● Aim
From the first line of the listing below, retype each line up to and including the one with "COL = scene.collection"; pictures stay out.
(begin)
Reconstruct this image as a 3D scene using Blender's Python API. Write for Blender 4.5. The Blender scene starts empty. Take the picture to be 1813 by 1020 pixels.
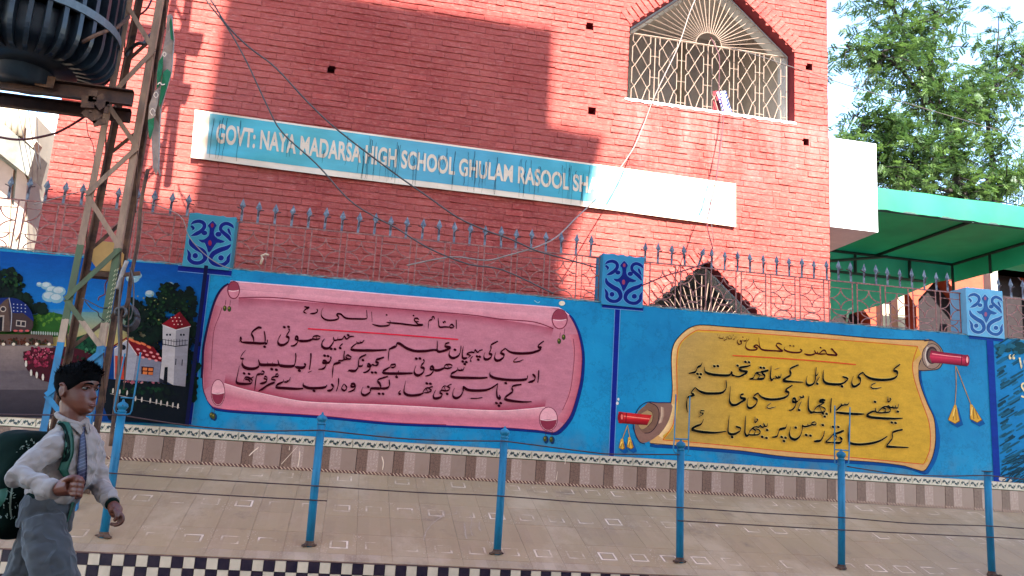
import bpy, bmesh, math, random
import numpy as np
from mathutils import Vector, Matrix, noise, geometry
random.seed(7)
scene = bpy.context.scene
COL = scene.collection

# ------------------------------------------------------------------ camera, light, exposure
CAMZ = 1.1
F = 1500.0
def _rot(yw, p, r):
    fwd = np.array([math.sin(yw)*math.cos(p), math.cos(yw)*math.cos(p), math.sin(p)])
    right = np.array([math.cos(yw), -math.sin(yw), 0.0]); up = np.cross(right, fwd)
    r2 = right*math.cos(r)+up*math.sin(r); u2 = -right*math.sin(r)+up*math.cos(r)
    return r2, u2, fwd
RT, UP, FW = _rot(math.radians(10.38), math.radians(11.28), math.radians(3.67))
def at(x, y, Y):
    """the point at distance Y in front of the camera that lies on the street plane parallel to the wall"""
    d = RT*((x-906.5)/F) - UP*((y-510)/F) + FW
    d = d*(Y/d[1])
    return Vector((d[0], d[1], d[2]+CAMZ))
cam_d = bpy.data.cameras.new('camera'); cam = bpy.data.objects.new('camera', cam_d); COL.objects.link(cam)
m = Matrix(((RT[0], UP[0], -FW[0], 0), (RT[1], UP[1], -FW[1], 0), (RT[2], UP[2], -FW[2], CAMZ), (0, 0, 0, 1)))
cam.matrix_world = m
cam_d.sensor_width = 36; cam_d.lens = F/1813*36; cam_d.clip_end = 2000; cam_d.clip_start = 0.05
scene.camera = cam

SUN_EL = math.radians(42); SUN_AZ = math.radians(9.5)      # the sun stands behind the camera, a little to the right
S_TO = Vector((math.sin(SUN_AZ)*math.cos(SUN_EL), -math.cos(SUN_AZ)*math.cos(SUN_EL), math.sin(SUN_EL)))
world = bpy.data.worlds.new('World'); scene.world = world; world.use_nodes = True
wn = world.node_tree; wn.nodes.clear()
sky = wn.nodes.new('ShaderNodeTexSky'); sky.sky_type = 'NISHITA'; sky.sun_disc = False
sky.sun_elevation = SUN_EL; sky.sun_rotation = math.atan2(S_TO.x, S_TO.y); sky.dust_density = 0.0; sky.air_density = 1.0; sky.ozone_density = 1.5
bg = wn.nodes.new('ShaderNodeBackground'); bg.inputs[1].default_value = 0.15
wo = wn.nodes.new('ShaderNodeOutputWorld')
wn.links.new(sky.outputs[0], bg.inputs[0]); wn.links.new(bg.outputs[0], wo.inputs[0])
sun_d = bpy.data.lights.new('sun', 'SUN'); sun_d.energy = 4.6; sun_d.angle = math.radians(0.5); sun_d.color = (1, .97, .92)
sun = bpy.data.objects.new('sun', sun_d); COL.objects.link(sun)
sun.rotation_euler = S_TO.to_track_quat('Z', 'Y').to_euler()
vs = scene.view_settings; vs.view_transform = 'Standard'; vs.look = 'None'; vs.gamma = 1; vs.use_curve_mapping = False
vs.exposure = 2.6

# ------------------------------------------------------------------ helpers
def lin(c):
    c = c/255.0
    return c/12.92 if c <= .04045 else ((c+.055)/1.055)**2.4
def C(r, g, b):
    """paint colour from how it looks in open shade"""
    return (min(.85, lin(r)/.86), min(.85, lin(g)/1.22), min(.85, lin(b)/1.66), 1)
def link(o, parent=None):
    COL.objects.link(o)
    if parent is not None: o.parent = parent
    return o
def tag(o, label=None, cat=None, group=None, kind=None):
    if label: o['label'] = label
    if cat: o['category'] = cat
    if group: o['group'] = group
    if kind: o['kind'] = kind
    return o
def empty(name, loc, label=None, cat=None, group=None):
    o = bpy.data.objects.new(name, None); o.location = loc; o.empty_display_size = .2; COL.objects.link(o)
    return tag(o, label, cat, group)
def mesh_obj(name, verts, faces, mat, parent=None, smooth=False, mats=None, mi=None, cols=None):
    me = bpy.data.meshes.new(name); me.from_pydata([tuple(v) for v in verts], [], faces)
    for mm in (mats or [mat]): me.materials.append(mm)
    if mi: me.polygons.foreach_set('material_index', mi)
    if smooth: me.polygons.foreach_set('use_smooth', [True]*len(me.polygons))
    if cols is not None:
        ca = me.color_attributes.new('Col', 'FLOAT_COLOR', 'POINT')
        ca.data.foreach_set('color', [x for c in cols for x in c])
    me.update()
    o = bpy.data.objects.new(name, me)
    if parent is not None:
        o.location = (0, 0, 0)
        me.transform(Matrix.Translation(-world_loc(parent)))
    return link(o, parent)
def world_loc(o):
    v = Vector((0, 0, 0))
    while o is not None:
        v += o.location; o = o.parent
    return v
class MB:
    """collects shapes in world space and links them as one mesh object"""
    def __init__(s): s.v = []; s.f = []; s.m = []; s.c = []; s.cc = (1, 1, 1, 1); s.mm = 0
    def add(s, vs, fs):
        b = len(s.v); s.v += [Vector(v) for v in vs]; s.f += [[b+i for i in f] for f in fs]
        s.m += [s.mm]*len(fs); s.c += [s.cc]*len(vs); return s
    def box(s, a, b):
        x0, y0, z0 = a; x1, y1, z1 = b
        s.add([(x0,y0,z0),(x1,y0,z0),(x1,y1,z0),(x0,y1,z0),(x0,y0,z1),(x1,y0,z1),(x1,y1,z1),(x0,y1,z1)],
              [(0,3,2,1),(4,5,6,7),(0,1,5,4),(1,2,6,5),(2,3,7,6),(3,0,4,7)]); return s
    def bar(s, p, q, w, h, up=(0, 0, 1)):
        p = Vector(p); q = Vector(q); d = (q-p).normalized(); u = Vector(up)
        if abs(d.dot(u)) > .98: u = Vector((0, 1, 0))
        a = d.cross(u).normalized()*w/2; b = a.cross(d).normalized()*h/2
        s.add([p-a-b, p+a-b, p+a+b, p-a+b, q-a-b, q+a-b, q+a+b, q-a+b],
              [(0,1,2,3),(7,6,5,4),(0,4,5,1),(1,5,6,2),(2,6,7,3),(3,7,4,0)]); return s
    def angle(s, p, q, w, t, sx, sy):
        """an L section: one flange along x, one along y"""
        p = Vector(p); q = Vector(q)
        for (dx, dy, y0) in ((w*sx, t*sy, 0), (t*sx, w*sy, (t+.0006)*sy)):
            o = [Vector((0,y0,0)), Vector((dx,y0,0)), Vector((dx,dy,0)), Vector((0,dy,0))]
            fs = [(0,1,2,3),(7,6,5,4),(0,4,5,1),(1,5,6,2),(2,6,7,3),(3,7,4,0)]
            s.add([p+k for k in o]+[q+k for k in o], fs)
        return s
    def tube(s, pts, r, n=6, closed=False):
        pts = [Vector(p) for p in pts]; N = len(pts); rs = r if hasattr(r, '__len__') else [r]*N
        vs = []; fs = []; pa = None
        for i, p in enumerate(pts):
            d = (pts[min(i+1, N-1)]-pts[max(i-1, 0)]).normalized()
            if pa is None: pa = d.orthogonal().normalized()
            a = (pa-d*pa.dot(d)).normalized(); pa = a; b = d.cross(a)
            for k in range(n):
                t = 2*math.pi*(k+.5)/n; vs.append(p+(a*math.cos(t)+b*math.sin(t))*rs[i])
        for i in range(N-1):
            for k in range(n):
                k2 = (k+1) % n; fs.append((i*n+k, i*n+k2, (i+1)*n+k2, (i+1)*n+k))
        fs.append(tuple(range(n))[::-1]); fs.append(tuple((N-1)*n+k for k in range(n)))
        return s.add(vs, fs)
    def lathe(s, c, prof, n=16):
        c = Vector(c); vs = []; fs = []
        for r, z in prof:
            for k in range(n):
                t = 2*math.pi*k/n; vs.append(c+Vector((r*math.cos(t), r*math.sin(t), z)))
        for i in range(len(prof)-1):
            for k in range(n):
                k2 = (k+1) % n; fs.append((i*n+k, i*n+k2, (i+1)*n+k2, (i+1)*n+k))
        fs.append(tuple(range(n))[::-1]); fs.append(tuple((len(prof)-1)*n+k for k in range(n)))
        return s.add(vs, fs)
    def ellipsoid(s, c, r, n=12, mtx=None):
        c = Vector(c); vs = []; fs = []; h = n//2
        for i in range(h+1):
            ph = math.pi*i/h
            for k in range(n):
                t = 2*math.pi*k/n
                v = Vector((r[0]*math.sin(ph)*math.cos(t), r[1]*math.sin(ph)*math.sin(t), r[2]*math.cos(ph)))
                if mtx is not None: v = mtx @ v
                vs.append(c+v)
        for i in range(h):
            for k in range(n):
                k2 = (k+1) % n; fs.append((i*n+k, (i+1)*n+k, (i+1)*n+k2, i*n+k2))
        return s.add(vs, fs)
    def build(s, name, mat, parent=None, smooth=False, cols=False, mats=None):
        return mesh_obj(name, s.v, s.f, mat, parent, smooth, mats=mats, mi=s.m if mats else None, cols=s.c if cols else None)

# ------------------------------------------------------------------ materials
def nt(name):
    mt = bpy.data.materials.new(name); mt.use_nodes = True; t = mt.node_tree; b = t.nodes['Principled BSDF']
    return mt, t, b
def N(t, kind, **kw):
    n = t.nodes.new('ShaderNode'+kind)
    for k, v in kw.items():
        if k.startswith('i_'): n.inputs[k[2:].replace('_', ' ')].default_value = v
        else: setattr(n, k, v)
    return n
def mixc(t, fac, a, b, mode='MIX'):
    n = t.nodes.new('ShaderNodeMix'); n.data_type = 'RGBA'; n.blend_type = mode
    for sock, val in ((n.inputs[0], fac), (n.inputs[6], a), (n.inputs[7], b)):
        if hasattr(val, 'is_output') or isinstance(val, bpy.types.NodeSocket): t.links.new(val, sock)
        else: sock.default_value = val
    return n.outputs[2]
def ramp(t, src, stops, interp='LINEAR'):
    n = t.nodes.new('ShaderNodeValToRGB'); n.color_ramp.interpolation = interp; e = n.color_ramp.elements
    while len(e) < len(stops): e.new(.5)
    for k, (p, c) in enumerate(stops):
        e[k].position = p; e[k].color = c if hasattr(c, '__len__') else (c, c, c, 1)
    t.links.new(src, n.inputs[0]); return n.outputs[0]
def wpos(t): return N(t, 'NewGeometry').outputs['Position']
def noi(t, vec, scale, detail=4, rough=.55, stretch=None):
    n = N(t, 'TexNoise'); n.inputs['Scale'].default_value = scale; n.inputs['Detail'].default_value = detail; n.inputs['Roughness'].default_value = rough
    if stretch:
        mp = N(t, 'Mapping'); mp.inputs['Scale'].default_value = stretch; t.links.new(vec, mp.inputs[0]); vec = mp.outputs[0]
    t.links.new(vec, n.inputs['Vector']); return n.outputs['Fac']
def bump(t, b, h, strength=.3, dist=.01):
    n = N(t, 'Bump'); n.inputs['Strength'].default_value = strength; n.inputs['Distance'].default_value = dist
    t.links.new(h, n.inputs['Height']); t.links.new(n.outputs[0], b.inputs['Normal'])
def simple(name, col, rough=.7, metal=0, var=.25, scale=12, bmp=.15, dark=None, stretch=None, spec=.35):
    """a base colour broken up by grime"""
    mt, t, b = nt(name); p = wpos(t)
    n1 = noi(t, p, scale, 6, .6, stretch); c2 = dark or tuple(x*(1-var) for x in col[:3])+(1,)
    r = ramp(t, n1, [(.35, 0.0), (.68, 1.0)])
    t.links.new(mixc(t, r, c2, col), b.inputs['Base Color'])
    b.inputs['Roughness'].default_value = rough; b.inputs['Metallic'].default_value = metal; b.inputs['Specular IOR Level'].default_value = spec
    bump(t, b, noi(t, p, scale*6, 4), bmp, .004)
    return mt
def attr_paint(name, rough=.75, var=.12, brush=True, spec=.12):
    mt, t, b = nt(name); a = N(t, 'VertexColor', layer_name='Col'); p = wpos(t)
    n1 = noi(t, p, 9, 5, .6, (1, 1, 2.5)); n2 = noi(t, p, 60, 3)
    f = ramp(t, n1, [(.3, 1-var), (.7, 1+var)]); c = mixc(t, 1.0, a.outputs[0], f, 'MULTIPLY')
    f2 = ramp(t, n2, [(.35, .94), (.65, 1.04)]); c = mixc(t, 1.0, c, f2, 'MULTIPLY')
    t.links.new(c, b.inputs['Base Color']); b.inputs['Roughness'].default_value = rough; b.inputs['Specular IOR Level'].default_value = spec
    bump(t, b, noi(t, p, 25, 5), .25, .006)
    return mt
PAINT = attr_paint('mural paint')
INK = attr_paint('letter paint', .75, .05, True, .03)
BLUE = C(14, 120, 188); BLUEL = C(70, 165, 215); NAVY = C(8, 24, 120)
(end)
● Answer to the task
Reconstruct this image as a 3D scene using Blender's Python API. Write for Blender 4.5. The Blender scene starts empty. Take the picture to be 1813 by 1020 pixels.
import bpy, bmesh, math, random
import numpy as np
from mathutils import Vector, Matrix, noise, geometry
random.seed(7)
scene = bpy.context.scene
COL = scene.collection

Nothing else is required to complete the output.